*** Raw data ***

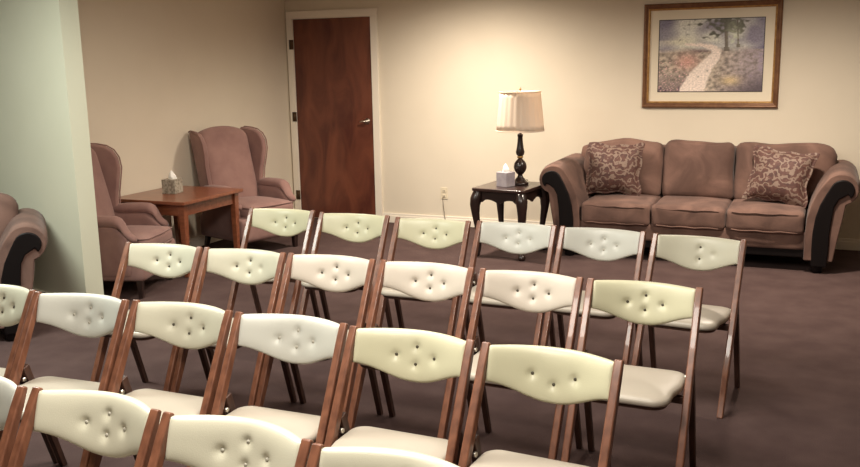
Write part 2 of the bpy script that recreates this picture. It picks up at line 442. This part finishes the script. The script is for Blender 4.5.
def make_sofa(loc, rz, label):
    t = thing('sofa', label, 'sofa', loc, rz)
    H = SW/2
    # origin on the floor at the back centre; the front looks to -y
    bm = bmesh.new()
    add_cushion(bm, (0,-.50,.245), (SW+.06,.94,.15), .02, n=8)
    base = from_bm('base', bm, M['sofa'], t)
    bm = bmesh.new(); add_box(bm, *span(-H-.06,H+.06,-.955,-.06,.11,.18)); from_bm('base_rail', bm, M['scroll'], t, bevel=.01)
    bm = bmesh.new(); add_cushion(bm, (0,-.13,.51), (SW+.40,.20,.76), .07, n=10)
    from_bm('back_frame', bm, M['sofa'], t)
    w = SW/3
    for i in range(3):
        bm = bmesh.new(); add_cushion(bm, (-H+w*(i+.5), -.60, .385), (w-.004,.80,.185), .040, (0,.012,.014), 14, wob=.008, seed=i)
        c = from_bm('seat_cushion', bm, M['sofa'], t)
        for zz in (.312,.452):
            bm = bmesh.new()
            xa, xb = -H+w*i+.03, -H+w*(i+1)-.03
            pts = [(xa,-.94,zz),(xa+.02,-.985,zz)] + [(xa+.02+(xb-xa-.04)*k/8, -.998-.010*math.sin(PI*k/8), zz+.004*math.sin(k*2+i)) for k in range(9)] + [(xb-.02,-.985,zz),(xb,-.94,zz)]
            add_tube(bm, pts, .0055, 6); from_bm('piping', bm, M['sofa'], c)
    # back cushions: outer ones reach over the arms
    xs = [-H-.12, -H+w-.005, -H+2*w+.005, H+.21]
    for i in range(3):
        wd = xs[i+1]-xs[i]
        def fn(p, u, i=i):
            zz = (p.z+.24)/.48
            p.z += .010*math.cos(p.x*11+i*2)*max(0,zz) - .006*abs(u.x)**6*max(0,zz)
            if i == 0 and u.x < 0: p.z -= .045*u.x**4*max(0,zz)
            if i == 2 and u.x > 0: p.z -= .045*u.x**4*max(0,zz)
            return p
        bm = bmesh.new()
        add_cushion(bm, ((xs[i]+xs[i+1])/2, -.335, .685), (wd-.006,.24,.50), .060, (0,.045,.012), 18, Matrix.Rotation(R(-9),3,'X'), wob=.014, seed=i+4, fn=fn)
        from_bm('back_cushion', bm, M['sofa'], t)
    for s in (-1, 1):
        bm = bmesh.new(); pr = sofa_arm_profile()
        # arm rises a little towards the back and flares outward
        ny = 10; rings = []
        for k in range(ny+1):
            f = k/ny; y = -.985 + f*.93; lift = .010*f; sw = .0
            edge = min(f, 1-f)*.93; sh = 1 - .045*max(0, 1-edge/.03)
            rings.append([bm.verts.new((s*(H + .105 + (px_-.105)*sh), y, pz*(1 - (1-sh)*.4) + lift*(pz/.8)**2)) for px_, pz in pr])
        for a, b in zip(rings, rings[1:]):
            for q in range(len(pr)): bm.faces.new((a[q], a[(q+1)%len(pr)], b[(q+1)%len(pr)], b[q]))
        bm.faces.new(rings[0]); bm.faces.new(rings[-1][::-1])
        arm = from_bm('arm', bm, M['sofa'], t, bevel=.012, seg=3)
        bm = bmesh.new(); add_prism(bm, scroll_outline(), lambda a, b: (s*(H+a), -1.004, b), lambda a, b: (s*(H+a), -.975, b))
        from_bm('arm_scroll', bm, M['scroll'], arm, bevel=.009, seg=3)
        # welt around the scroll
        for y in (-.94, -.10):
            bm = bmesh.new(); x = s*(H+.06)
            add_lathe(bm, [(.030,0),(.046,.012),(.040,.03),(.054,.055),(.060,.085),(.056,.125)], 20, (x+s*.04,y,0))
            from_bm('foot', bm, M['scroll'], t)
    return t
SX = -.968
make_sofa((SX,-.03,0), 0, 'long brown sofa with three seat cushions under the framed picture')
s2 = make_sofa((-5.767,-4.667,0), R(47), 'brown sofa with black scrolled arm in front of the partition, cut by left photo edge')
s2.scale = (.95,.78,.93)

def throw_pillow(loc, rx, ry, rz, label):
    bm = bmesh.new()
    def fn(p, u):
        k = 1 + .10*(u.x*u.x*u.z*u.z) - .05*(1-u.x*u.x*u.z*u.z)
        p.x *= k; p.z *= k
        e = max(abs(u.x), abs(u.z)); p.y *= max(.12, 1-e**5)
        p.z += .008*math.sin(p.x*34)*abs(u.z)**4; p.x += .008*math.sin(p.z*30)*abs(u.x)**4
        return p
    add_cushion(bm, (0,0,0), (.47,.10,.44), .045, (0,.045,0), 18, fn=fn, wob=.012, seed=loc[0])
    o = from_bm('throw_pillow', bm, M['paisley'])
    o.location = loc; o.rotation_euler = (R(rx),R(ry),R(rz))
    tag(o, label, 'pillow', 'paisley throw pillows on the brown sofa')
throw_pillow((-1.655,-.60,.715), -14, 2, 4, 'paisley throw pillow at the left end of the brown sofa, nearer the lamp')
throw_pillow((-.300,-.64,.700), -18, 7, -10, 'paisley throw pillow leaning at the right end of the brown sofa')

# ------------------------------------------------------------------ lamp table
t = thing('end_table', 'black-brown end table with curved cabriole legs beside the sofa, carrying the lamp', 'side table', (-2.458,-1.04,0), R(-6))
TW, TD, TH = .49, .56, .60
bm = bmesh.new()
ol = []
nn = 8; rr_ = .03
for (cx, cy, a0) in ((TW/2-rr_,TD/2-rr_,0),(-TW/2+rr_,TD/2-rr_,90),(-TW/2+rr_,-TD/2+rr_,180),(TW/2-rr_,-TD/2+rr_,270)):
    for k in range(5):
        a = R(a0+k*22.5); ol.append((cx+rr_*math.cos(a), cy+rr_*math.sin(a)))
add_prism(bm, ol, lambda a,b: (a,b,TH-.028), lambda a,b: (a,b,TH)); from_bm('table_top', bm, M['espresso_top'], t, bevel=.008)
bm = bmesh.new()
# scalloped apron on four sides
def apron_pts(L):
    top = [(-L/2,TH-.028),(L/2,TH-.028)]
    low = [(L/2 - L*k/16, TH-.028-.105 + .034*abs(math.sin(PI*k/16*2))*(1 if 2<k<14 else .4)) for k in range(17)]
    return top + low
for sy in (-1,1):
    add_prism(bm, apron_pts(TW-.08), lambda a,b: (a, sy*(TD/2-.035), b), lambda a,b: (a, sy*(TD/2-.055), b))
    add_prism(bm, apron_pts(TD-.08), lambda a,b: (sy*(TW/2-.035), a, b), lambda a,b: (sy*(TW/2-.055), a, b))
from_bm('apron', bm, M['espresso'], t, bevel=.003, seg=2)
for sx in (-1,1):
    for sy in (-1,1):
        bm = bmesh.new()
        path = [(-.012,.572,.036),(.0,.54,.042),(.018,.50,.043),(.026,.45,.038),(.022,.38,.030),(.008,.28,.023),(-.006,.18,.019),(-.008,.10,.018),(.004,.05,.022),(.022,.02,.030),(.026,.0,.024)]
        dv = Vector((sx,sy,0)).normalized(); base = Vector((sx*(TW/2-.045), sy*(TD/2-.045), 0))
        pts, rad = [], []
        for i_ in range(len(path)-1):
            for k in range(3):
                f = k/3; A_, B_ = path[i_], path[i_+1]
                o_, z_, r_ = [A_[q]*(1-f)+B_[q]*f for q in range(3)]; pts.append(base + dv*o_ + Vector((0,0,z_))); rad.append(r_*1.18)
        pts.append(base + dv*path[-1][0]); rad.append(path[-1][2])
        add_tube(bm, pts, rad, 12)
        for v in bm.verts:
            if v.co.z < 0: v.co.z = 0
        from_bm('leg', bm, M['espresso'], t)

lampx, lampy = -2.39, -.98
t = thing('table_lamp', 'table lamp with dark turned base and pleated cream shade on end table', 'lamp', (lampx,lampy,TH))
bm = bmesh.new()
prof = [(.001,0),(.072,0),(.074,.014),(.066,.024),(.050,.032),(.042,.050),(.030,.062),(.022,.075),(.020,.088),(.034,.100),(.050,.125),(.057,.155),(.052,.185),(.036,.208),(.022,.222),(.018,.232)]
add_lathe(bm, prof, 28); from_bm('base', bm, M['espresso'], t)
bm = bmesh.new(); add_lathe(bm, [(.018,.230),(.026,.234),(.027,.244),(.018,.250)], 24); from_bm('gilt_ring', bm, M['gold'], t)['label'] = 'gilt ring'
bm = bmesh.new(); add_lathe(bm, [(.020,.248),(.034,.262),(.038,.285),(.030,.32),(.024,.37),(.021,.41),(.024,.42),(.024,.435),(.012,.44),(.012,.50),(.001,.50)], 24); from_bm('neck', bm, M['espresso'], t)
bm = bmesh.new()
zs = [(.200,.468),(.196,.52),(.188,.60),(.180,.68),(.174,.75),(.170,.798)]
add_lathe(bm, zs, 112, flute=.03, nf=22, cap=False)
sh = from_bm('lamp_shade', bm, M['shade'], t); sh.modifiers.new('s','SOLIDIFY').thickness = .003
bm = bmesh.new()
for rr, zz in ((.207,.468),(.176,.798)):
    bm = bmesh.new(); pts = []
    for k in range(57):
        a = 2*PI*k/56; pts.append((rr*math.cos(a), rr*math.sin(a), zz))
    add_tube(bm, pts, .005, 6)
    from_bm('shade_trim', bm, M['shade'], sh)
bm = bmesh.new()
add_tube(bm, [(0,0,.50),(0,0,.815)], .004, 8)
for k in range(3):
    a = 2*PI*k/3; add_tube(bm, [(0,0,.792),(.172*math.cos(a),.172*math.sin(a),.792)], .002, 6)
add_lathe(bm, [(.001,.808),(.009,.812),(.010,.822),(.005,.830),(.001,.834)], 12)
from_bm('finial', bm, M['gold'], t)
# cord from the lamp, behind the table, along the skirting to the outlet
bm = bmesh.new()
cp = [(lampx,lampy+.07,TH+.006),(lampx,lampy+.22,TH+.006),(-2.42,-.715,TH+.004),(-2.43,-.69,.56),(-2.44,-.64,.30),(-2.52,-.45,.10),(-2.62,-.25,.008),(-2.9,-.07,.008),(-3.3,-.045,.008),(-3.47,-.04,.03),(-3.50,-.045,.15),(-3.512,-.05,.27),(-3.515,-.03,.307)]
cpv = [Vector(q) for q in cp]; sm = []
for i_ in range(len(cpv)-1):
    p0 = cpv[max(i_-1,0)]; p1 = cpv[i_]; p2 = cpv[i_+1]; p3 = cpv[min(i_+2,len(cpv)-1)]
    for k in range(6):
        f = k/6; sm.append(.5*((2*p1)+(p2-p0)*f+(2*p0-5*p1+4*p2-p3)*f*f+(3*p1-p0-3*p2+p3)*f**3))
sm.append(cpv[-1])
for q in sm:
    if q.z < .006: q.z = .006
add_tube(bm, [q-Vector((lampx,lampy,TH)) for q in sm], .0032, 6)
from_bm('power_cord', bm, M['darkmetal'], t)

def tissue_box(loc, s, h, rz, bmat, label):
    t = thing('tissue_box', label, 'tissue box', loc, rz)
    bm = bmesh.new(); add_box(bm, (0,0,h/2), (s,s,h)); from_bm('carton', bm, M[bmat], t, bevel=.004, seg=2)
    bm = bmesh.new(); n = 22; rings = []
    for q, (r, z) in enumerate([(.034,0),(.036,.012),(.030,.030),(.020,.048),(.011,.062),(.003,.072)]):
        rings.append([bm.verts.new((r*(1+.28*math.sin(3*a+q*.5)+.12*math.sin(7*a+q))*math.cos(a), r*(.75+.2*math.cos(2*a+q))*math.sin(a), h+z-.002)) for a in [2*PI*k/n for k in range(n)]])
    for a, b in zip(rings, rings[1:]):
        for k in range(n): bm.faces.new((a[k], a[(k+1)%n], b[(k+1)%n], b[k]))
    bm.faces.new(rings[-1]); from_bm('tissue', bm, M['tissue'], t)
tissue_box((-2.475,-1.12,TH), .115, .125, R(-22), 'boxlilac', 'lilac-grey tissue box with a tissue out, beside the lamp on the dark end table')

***
*** Raw data ***

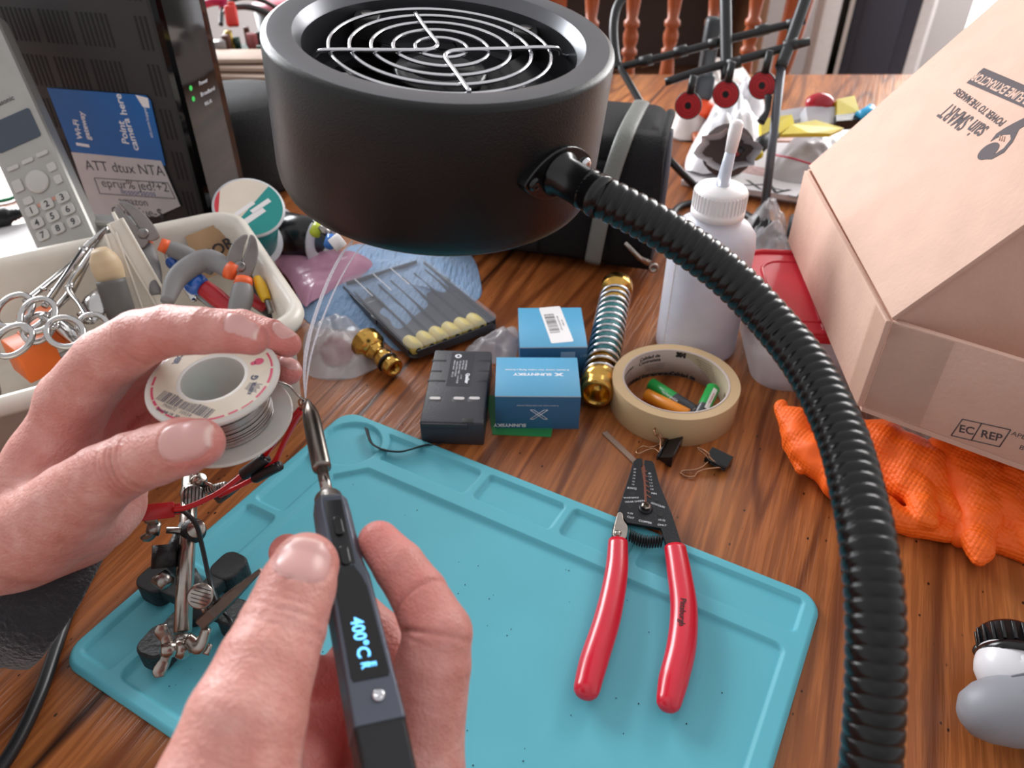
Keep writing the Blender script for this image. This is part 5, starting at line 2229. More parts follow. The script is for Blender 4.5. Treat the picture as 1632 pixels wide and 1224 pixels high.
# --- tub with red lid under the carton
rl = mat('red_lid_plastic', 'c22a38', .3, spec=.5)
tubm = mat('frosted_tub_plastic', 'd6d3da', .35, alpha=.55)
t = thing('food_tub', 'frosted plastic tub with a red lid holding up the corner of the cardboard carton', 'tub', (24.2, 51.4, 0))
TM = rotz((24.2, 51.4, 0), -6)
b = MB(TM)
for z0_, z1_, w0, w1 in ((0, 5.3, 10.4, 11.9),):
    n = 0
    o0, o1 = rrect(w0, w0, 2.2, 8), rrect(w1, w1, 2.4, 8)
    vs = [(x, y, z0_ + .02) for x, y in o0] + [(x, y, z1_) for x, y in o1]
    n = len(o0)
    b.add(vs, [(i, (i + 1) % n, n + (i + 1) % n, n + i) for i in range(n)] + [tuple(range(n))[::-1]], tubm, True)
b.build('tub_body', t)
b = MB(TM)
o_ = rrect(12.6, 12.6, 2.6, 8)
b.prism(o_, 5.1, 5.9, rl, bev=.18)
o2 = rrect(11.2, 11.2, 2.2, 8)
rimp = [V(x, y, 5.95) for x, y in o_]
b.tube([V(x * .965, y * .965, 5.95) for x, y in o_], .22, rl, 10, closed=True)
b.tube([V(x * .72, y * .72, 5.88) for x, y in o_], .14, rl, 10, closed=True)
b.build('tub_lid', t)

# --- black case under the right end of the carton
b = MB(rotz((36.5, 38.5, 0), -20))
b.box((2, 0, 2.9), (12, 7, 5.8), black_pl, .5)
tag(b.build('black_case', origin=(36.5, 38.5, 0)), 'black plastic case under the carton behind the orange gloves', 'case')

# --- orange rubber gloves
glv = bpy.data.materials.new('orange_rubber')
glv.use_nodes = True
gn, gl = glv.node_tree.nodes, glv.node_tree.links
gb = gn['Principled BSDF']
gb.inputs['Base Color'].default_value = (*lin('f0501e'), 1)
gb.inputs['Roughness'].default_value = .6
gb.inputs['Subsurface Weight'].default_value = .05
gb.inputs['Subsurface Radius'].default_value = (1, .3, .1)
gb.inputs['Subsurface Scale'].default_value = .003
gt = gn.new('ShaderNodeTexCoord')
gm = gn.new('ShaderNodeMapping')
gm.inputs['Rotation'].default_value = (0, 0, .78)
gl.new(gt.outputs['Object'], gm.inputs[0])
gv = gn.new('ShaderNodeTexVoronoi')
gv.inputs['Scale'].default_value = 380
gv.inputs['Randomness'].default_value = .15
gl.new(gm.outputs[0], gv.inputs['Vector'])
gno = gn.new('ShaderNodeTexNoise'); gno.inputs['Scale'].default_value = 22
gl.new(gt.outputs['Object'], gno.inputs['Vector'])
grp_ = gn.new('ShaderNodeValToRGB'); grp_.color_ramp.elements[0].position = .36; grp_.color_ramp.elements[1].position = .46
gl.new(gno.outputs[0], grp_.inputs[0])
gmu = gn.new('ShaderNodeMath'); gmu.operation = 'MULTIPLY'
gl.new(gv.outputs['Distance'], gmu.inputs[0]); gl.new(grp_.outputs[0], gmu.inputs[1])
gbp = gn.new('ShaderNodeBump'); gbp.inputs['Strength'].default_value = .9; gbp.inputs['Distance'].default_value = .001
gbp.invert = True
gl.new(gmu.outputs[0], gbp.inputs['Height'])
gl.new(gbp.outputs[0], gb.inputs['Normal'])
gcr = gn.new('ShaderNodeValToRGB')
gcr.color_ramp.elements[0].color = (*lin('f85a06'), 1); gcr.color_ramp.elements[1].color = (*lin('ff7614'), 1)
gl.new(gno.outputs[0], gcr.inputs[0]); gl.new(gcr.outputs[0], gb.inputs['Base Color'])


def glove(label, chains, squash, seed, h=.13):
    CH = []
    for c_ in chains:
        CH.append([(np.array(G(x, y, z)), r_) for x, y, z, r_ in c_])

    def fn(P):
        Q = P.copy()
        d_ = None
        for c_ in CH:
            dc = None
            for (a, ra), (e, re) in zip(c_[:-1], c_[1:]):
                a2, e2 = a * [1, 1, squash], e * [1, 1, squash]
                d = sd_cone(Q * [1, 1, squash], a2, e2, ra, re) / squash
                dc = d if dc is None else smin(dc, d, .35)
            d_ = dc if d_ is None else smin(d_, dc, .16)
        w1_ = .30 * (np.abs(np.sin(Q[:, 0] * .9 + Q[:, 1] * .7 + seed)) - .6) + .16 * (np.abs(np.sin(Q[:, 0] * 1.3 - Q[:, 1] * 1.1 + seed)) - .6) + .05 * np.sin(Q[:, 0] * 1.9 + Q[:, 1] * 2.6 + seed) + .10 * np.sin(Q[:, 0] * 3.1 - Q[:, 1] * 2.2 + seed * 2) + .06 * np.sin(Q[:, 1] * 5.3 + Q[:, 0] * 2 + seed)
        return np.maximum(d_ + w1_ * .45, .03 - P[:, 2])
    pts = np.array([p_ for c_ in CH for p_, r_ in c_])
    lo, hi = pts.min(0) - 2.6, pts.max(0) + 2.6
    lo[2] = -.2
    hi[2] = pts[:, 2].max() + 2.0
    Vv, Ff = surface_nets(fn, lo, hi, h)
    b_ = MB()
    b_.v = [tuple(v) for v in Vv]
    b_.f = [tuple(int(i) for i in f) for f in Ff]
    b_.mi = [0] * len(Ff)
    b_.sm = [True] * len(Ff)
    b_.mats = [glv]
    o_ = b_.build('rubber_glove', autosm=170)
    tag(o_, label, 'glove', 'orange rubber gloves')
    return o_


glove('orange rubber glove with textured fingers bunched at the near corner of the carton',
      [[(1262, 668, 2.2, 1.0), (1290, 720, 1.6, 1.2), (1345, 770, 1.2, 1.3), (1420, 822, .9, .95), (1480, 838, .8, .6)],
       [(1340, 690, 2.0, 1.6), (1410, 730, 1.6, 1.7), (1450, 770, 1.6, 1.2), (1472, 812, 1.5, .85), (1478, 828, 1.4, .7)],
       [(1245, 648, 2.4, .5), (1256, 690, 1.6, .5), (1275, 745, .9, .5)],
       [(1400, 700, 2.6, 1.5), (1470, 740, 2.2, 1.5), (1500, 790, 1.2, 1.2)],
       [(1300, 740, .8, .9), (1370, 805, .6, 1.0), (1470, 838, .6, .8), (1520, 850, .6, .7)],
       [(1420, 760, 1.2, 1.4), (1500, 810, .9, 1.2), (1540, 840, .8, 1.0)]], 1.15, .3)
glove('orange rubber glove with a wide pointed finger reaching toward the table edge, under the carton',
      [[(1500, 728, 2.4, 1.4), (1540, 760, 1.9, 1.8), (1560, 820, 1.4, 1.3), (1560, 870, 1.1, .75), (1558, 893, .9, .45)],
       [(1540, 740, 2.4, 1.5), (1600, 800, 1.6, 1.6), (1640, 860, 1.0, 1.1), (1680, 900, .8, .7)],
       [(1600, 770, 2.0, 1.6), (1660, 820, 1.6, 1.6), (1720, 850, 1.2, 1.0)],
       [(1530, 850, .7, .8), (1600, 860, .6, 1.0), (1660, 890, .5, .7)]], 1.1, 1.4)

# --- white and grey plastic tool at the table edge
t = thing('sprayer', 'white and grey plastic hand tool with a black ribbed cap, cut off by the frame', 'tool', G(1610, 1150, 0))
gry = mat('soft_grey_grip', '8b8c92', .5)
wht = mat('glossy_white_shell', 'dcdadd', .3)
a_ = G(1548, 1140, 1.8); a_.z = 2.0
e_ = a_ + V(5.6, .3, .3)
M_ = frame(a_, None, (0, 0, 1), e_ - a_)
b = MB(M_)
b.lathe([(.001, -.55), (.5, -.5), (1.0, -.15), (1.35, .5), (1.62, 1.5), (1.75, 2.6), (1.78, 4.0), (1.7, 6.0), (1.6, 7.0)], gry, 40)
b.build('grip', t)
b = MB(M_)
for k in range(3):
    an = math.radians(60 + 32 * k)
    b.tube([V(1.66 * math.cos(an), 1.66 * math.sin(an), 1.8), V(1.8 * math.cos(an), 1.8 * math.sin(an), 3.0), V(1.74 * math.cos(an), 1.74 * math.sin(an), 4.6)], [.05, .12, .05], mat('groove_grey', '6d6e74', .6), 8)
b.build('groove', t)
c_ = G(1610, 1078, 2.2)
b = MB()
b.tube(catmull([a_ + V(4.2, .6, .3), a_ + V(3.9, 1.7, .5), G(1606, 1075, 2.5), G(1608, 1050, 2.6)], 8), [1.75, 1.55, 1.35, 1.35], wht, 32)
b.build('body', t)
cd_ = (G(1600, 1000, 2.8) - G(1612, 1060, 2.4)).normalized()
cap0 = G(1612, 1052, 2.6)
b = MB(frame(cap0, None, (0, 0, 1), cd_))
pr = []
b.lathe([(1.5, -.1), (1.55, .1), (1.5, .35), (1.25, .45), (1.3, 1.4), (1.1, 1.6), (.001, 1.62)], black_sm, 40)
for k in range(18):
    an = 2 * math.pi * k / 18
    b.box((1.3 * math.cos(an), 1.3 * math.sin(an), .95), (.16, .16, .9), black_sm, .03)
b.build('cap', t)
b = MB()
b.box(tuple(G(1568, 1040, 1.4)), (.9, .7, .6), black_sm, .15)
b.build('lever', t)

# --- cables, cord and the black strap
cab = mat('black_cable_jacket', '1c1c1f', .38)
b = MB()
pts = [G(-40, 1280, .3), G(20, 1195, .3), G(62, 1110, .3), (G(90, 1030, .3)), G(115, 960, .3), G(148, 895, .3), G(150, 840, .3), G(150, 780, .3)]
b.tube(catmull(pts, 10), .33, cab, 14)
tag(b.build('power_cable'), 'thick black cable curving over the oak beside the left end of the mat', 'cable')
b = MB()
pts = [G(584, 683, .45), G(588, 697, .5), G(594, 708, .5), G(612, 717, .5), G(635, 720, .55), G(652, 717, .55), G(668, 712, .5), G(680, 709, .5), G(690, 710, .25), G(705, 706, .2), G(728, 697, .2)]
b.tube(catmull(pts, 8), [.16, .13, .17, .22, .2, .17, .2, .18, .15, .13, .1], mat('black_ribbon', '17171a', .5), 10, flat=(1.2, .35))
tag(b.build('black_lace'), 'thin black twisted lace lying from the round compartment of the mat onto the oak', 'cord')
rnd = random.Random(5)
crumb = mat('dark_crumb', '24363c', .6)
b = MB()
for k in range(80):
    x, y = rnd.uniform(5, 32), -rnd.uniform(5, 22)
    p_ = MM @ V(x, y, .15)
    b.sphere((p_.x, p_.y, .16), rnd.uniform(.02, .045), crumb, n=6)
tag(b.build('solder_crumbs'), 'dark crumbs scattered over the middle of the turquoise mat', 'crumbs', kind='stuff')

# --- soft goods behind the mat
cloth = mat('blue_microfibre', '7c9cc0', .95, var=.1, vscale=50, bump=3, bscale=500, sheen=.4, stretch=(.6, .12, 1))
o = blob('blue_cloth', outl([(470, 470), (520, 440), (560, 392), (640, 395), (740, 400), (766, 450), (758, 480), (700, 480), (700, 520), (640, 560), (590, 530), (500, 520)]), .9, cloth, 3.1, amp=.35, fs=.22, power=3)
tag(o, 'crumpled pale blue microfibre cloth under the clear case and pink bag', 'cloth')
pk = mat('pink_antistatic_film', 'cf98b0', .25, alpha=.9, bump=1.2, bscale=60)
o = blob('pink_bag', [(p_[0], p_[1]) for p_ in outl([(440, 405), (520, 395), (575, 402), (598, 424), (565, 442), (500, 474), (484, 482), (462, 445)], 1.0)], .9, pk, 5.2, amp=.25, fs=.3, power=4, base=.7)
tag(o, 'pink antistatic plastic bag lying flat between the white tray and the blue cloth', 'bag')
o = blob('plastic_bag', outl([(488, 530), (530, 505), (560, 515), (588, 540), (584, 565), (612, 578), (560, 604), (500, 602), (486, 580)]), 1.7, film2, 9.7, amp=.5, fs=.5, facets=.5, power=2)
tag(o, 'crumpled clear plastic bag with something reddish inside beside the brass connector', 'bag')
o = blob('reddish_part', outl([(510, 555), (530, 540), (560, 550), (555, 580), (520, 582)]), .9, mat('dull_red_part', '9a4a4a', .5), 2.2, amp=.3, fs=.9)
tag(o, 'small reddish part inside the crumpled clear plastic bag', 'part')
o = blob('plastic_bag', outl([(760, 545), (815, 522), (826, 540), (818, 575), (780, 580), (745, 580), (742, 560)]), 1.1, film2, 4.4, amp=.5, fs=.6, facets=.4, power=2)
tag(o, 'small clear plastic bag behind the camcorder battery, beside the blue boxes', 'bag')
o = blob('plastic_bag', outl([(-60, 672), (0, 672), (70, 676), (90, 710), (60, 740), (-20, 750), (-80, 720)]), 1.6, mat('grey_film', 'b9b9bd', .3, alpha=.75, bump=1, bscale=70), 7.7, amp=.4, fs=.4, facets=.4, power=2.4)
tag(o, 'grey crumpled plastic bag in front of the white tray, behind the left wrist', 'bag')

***

#### What the task asks
Within the material above, extract exactly the lines that start at the line containing "Keep writing the" and stop after the line containing "tag(b.build('black_case', origin=(36.5, 38.5, 0)), 'black", and only those.

#### Exercise response
Keep writing the Blender script for this image. This is part 5, starting at line 2229. More parts follow. The script is for Blender 4.5. Treat the picture as 1632 pixels wide and 1224 pixels high.
# --- tub with red lid under the carton
rl = mat('red_lid_plastic', 'c22a38', .3, spec=.5)
tubm = mat('frosted_tub_plastic', 'd6d3da', .35, alpha=.55)
t = thing('food_tub', 'frosted plastic tub with a red lid holding up the corner of the cardboard carton', 'tub', (24.2, 51.4, 0))
TM = rotz((24.2, 51.4, 0), -6)
b = MB(TM)
for z0_, z1_, w0, w1 in ((0, 5.3, 10.4, 11.9),):
    n = 0
    o0, o1 = rrect(w0, w0, 2.2, 8), rrect(w1, w1, 2.4, 8)
    vs = [(x, y, z0_ + .02) for x, y in o0] + [(x, y, z1_) for x, y in o1]
    n = len(o0)
    b.add(vs, [(i, (i + 1) % n, n + (i + 1) % n, n + i) for i in range(n)] + [tuple(range(n))[::-1]], tubm, True)
b.build('tub_body', t)
b = MB(TM)
o_ = rrect(12.6, 12.6, 2.6, 8)
b.prism(o_, 5.1, 5.9, rl, bev=.18)
o2 = rrect(11.2, 11.2, 2.2, 8)
rimp = [V(x, y, 5.95) for x, y in o_]
b.tube([V(x * .965, y * .965, 5.95) for x, y in o_], .22, rl, 10, closed=True)
b.tube([V(x * .72, y * .72, 5.88) for x, y in o_], .14, rl, 10, closed=True)
b.build('tub_lid', t)

# --- black case under the right end of the carton
b = MB(rotz((36.5, 38.5, 0), -20))
b.box((2, 0, 2.9), (12, 7, 5.8), black_pl, .5)
tag(b.build('black_case', origin=(36.5, 38.5, 0)), 'black plastic case under the carton behind the orange gloves', 'case')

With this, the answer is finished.